● **Aim**
Type out the data exactly as given. Skip any image.

● **Data lines**
----------

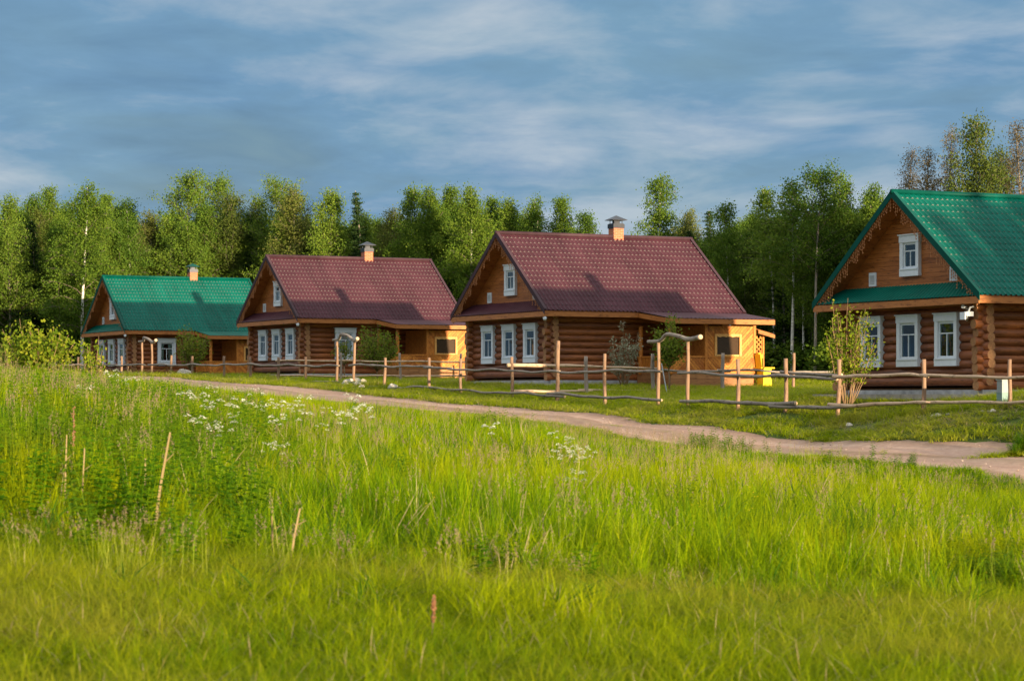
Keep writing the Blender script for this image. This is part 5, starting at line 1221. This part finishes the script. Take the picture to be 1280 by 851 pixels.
# cloud sheet: the view direction projected on a high layer
zc = n.new('ShaderNodeMath'); zc.operation = 'ADD'; zc.inputs[1].default_value = .10; l.new(sx.outputs['Z'], zc.inputs[0])
zm = n.new('ShaderNodeMath'); zm.operation = 'MAXIMUM'; zm.inputs[1].default_value = .03; l.new(zc.outputs[0], zm.inputs[0])
dx = n.new('ShaderNodeMath'); dx.operation = 'DIVIDE'; l.new(sx.outputs['X'], dx.inputs[0]); l.new(zm.outputs[0], dx.inputs[1])
dy = n.new('ShaderNodeMath'); dy.operation = 'DIVIDE'; l.new(sx.outputs['Y'], dy.inputs[0]); l.new(zm.outputs[0], dy.inputs[1])
cv = n.new('ShaderNodeCombineXYZ'); l.new(dx.outputs[0], cv.inputs['X']); l.new(dy.outputs[0], cv.inputs['Y'])
mp = n.new('ShaderNodeMapping'); mp.inputs['Rotation'].default_value = (0, 0, .12); mp.inputs['Scale'].default_value = (1.5, .9, 1); mp.inputs['Location'].default_value = (3.1, 1.7, 0); l.new(cv.outputs[0], mp.inputs['Vector'])
n1 = n.new('ShaderNodeTexNoise'); n1.inputs['Scale'].default_value = 1.0; n1.inputs['Detail'].default_value = 7; n1.inputs['Roughness'].default_value = .55; n1.inputs['Distortion'].default_value = .4; l.new(mp.outputs[0], n1.inputs['Vector'])
n2 = n.new('ShaderNodeTexNoise'); n2.inputs['Scale'].default_value = .45; n2.inputs['Detail'].default_value = 5; l.new(mp.outputs[0], n2.inputs['Vector'])
ad = n.new('ShaderNodeMath'); ad.operation = 'MULTIPLY'; ad.inputs[1].default_value = .5; l.new(n1.outputs['Fac'], ad.inputs[0])
a2 = n.new('ShaderNodeMath'); a2.operation = 'MULTIPLY_ADD'; a2.inputs[1].default_value = .45; l.new(n2.outputs['Fac'], a2.inputs[0]); l.new(ad.outputs[0], a2.inputs[2])
m3 = n.new('ShaderNodeMapping'); m3.inputs['Rotation'].default_value = (0, 0, -.1); m3.inputs['Scale'].default_value = (2.6, 2.2, 1); l.new(cv.outputs[0], m3.inputs['Vector'])
n3 = n.new('ShaderNodeTexNoise'); n3.inputs['Scale'].default_value = 1.3; n3.inputs['Detail'].default_value = 6; n3.inputs['Roughness'].default_value = .6; n3.inputs['Distortion'].default_value = .35; l.new(m3.outputs[0], n3.inputs['Vector'])
a3 = n.new('ShaderNodeMath'); a3.operation = 'MULTIPLY_ADD'; a3.inputs[1].default_value = .20; l.new(n3.outputs['Fac'], a3.inputs[0]); l.new(a2.outputs[0], a3.inputs[2]); a2 = a3
r2 = ramp(n, [(.48, CLD_A), (.57, CLD_B), (.68, CLD_C)]); l.new(a2.outputs[0], r2.inputs['Fac'])
r1 = ramp(n, [(.30, (.72, .72, .72)), (.6, (1, 1, 1))]); l.new(n1.outputs['Fac'], r1.inputs['Fac'])
# sky brightened overhead, out of view, to add fill light
tp = n.new('ShaderNodeMapRange'); tp.inputs['From Min'].default_value = .20; tp.inputs['From Max'].default_value = .55; tp.inputs['To Min'].default_value = 0; tp.inputs['To Max'].default_value = 1; tp.interpolation_type = 'SMOOTHSTEP'; l.new(sx.outputs['Z'], tp.inputs['Value'])
hi = n.new('ShaderNodeMix'); hi.data_type = 'RGBA'; hi.inputs['B'].default_value = (2.6 * TOP, 2.7 * TOP, 2.75 * TOP, 1); l.new(tp.outputs[0], hi.inputs['Factor']); l.new(r2.outputs['Color'], hi.inputs['A'])
mx = n.new('ShaderNodeMix'); mx.data_type = 'RGBA'; l.new(r1.outputs['Color'], mx.inputs['Factor']); l.new(sk.outputs[0], mx.inputs['A']); l.new(hi.outputs['Result'], mx.inputs['B'])
l.new(mx.outputs['Result'], bg.inputs['Color']); bg.inputs['Strength'].default_value = SKY_STR
sl = bpy.data.lights.new('sun', 'SUN'); sl.energy = SUN_STR; sl.angle = math.radians(.6); sl.color = SUN_COL; so = bpy.data.objects.new('sun', sl); COL.objects.link(so); so.rotation_euler = (-SUN).to_track_quat('-Z', 'Y').to_euler(); so.location = (30, -40, 30)
cam = bpy.data.cameras.new('camera'); co = bpy.data.objects.new('camera', cam); COL.objects.link(co); SC.camera = co
cam.sensor_width = 36; cam.lens = 36 * F / 1280; cam.shift_y = (HY - 425.5) / 1280; cam.clip_start = .5; cam.clip_end = 20000
co.location = (0, 0, 0); co.rotation_euler = (PI / 2, 0, 0)
cam.dof.use_dof = True; cam.dof.focus_distance = 84; cam.dof.aperture_fstop = 5.0
SC.view_settings.view_transform = 'Standard'; SC.view_settings.look = 'None'; SC.view_settings.gamma = 1; SC.view_settings.use_curve_mapping = False; SC.view_settings.exposure = EXPO
SC.render.engine = 'CYCLES'; SC.cycles.max_bounces = 6; SC.cycles.transparent_max_bounces = 8; SC.cycles.use_denoising = True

----------

● **Exercise solution**
Keep writing the Blender script for this image. This is part 5, starting at line 1221. This part finishes the script. Take the picture to be 1280 by 851 pixels.
# cloud sheet: the view direction projected on a high layer
zc = n.new('ShaderNodeMath'); zc.operation = 'ADD'; zc.inputs[1].default_value = .10; l.new(sx.outputs['Z'], zc.inputs[0])
zm = n.new('ShaderNodeMath'); zm.operation = 'MAXIMUM'; zm.inputs[1].default_value = .03; l.new(zc.outputs[0], zm.inputs[0])
dx = n.new('ShaderNodeMath'); dx.operation = 'DIVIDE'; l.new(sx.outputs['X'], dx.inputs[0]); l.new(zm.outputs[0], dx.inputs[1])
dy = n.new('ShaderNodeMath'); dy.operation = 'DIVIDE'; l.new(sx.outputs['Y'], dy.inputs[0]); l.new(zm.outputs[0], dy.inputs[1])
cv = n.new('ShaderNodeCombineXYZ'); l.new(dx.outputs[0], cv.inputs['X']); l.new(dy.outputs[0], cv.inputs['Y'])
mp = n.new('ShaderNodeMapping'); mp.inputs['Rotation'].default_value = (0, 0, .12); mp.inputs['Scale'].default_value = (1.5, .9, 1); mp.inputs['Location'].default_value = (3.1, 1.7, 0); l.new(cv.outputs[0], mp.inputs['Vector'])
n1 = n.new('ShaderNodeTexNoise'); n1.inputs['Scale'].default_value = 1.0; n1.inputs['Detail'].default_value = 7; n1.inputs['Roughness'].default_value = .55; n1.inputs['Distortion'].default_value = .4; l.new(mp.outputs[0], n1.inputs['Vector'])
n2 = n.new('ShaderNodeTexNoise'); n2.inputs['Scale'].default_value = .45; n2.inputs['Detail'].default_value = 5; l.new(mp.outputs[0], n2.inputs['Vector'])
ad = n.new('ShaderNodeMath'); ad.operation = 'MULTIPLY'; ad.inputs[1].default_value = .5; l.new(n1.outputs['Fac'], ad.inputs[0])
a2 = n.new('ShaderNodeMath'); a2.operation = 'MULTIPLY_ADD'; a2.inputs[1].default_value = .45; l.new(n2.outputs['Fac'], a2.inputs[0]); l.new(ad.outputs[0], a2.inputs[2])
m3 = n.new('ShaderNodeMapping'); m3.inputs['Rotation'].default_value = (0, 0, -.1); m3.inputs['Scale'].default_value = (2.6, 2.2, 1); l.new(cv.outputs[0], m3.inputs['Vector'])
n3 = n.new('ShaderNodeTexNoise'); n3.inputs['Scale'].default_value = 1.3; n3.inputs['Detail'].default_value = 6; n3.inputs['Roughness'].default_value = .6; n3.inputs['Distortion'].default_value = .35; l.new(m3.outputs[0], n3.inputs['Vector'])
a3 = n.new('ShaderNodeMath'); a3.operation = 'MULTIPLY_ADD'; a3.inputs[1].default_value = .20; l.new(n3.outputs['Fac'], a3.inputs[0]); l.new(a2.outputs[0], a3.inputs[2]); a2 = a3
r2 = ramp(n, [(.48, CLD_A), (.57, CLD_B), (.68, CLD_C)]); l.new(a2.outputs[0], r2.inputs['Fac'])
r1 = ramp(n, [(.30, (.72, .72, .72)), (.6, (1, 1, 1))]); l.new(n1.outputs['Fac'], r1.inputs['Fac'])
# sky brightened overhead, out of view, to add fill light
tp = n.new('ShaderNodeMapRange'); tp.inputs['From Min'].default_value = .20; tp.inputs['From Max'].default_value = .55; tp.inputs['To Min'].default_value = 0; tp.inputs['To Max'].default_value = 1; tp.interpolation_type = 'SMOOTHSTEP'; l.new(sx.outputs['Z'], tp.inputs['Value'])
hi = n.new('ShaderNodeMix'); hi.data_type = 'RGBA'; hi.inputs['B'].default_value = (2.6 * TOP, 2.7 * TOP, 2.75 * TOP, 1); l.new(tp.outputs[0], hi.inputs['Factor']); l.new(r2.outputs['Color'], hi.inputs['A'])
mx = n.new('ShaderNodeMix'); mx.data_type = 'RGBA'; l.new(r1.outputs['Color'], mx.inputs['Factor']); l.new(sk.outputs[0], mx.inputs['A']); l.new(hi.outputs['Result'], mx.inputs['B'])
l.new(mx.outputs['Result'], bg.inputs['Color']); bg.inputs['Strength'].default_value = SKY_STR
sl = bpy.data.lights.new('sun', 'SUN'); sl.energy = SUN_STR; sl.angle = math.radians(.6); sl.color = SUN_COL; so = bpy.data.objects.new('sun', sl); COL.objects.link(so); so.rotation_euler = (-SUN).to_track_quat('-Z', 'Y').to_euler(); so.location = (30, -40, 30)
cam = bpy.data.cameras.new('camera'); co = bpy.data.objects.new('camera', cam); COL.objects.link(co); SC.camera = co
cam.sensor_width = 36; cam.lens = 36 * F / 1280; cam.shift_y = (HY - 425.5) / 1280; cam.clip_start = .5; cam.clip_end = 20000
co.location = (0, 0, 0); co.rotation_euler = (PI / 2, 0, 0)
cam.dof.use_dof = True; cam.dof.focus_distance = 84; cam.dof.aperture_fstop = 5.0
SC.view_settings.view_transform = 'Standard'; SC.view_settings.look = 'None'; SC.view_settings.gamma = 1; SC.view_settings.use_curve_mapping = False; SC.view_settings.exposure = EXPO
SC.render.engine = 'CYCLES'; SC.cycles.max_bounces = 6; SC.cycles.transparent_max_bounces = 8; SC.cycles.use_denoising = True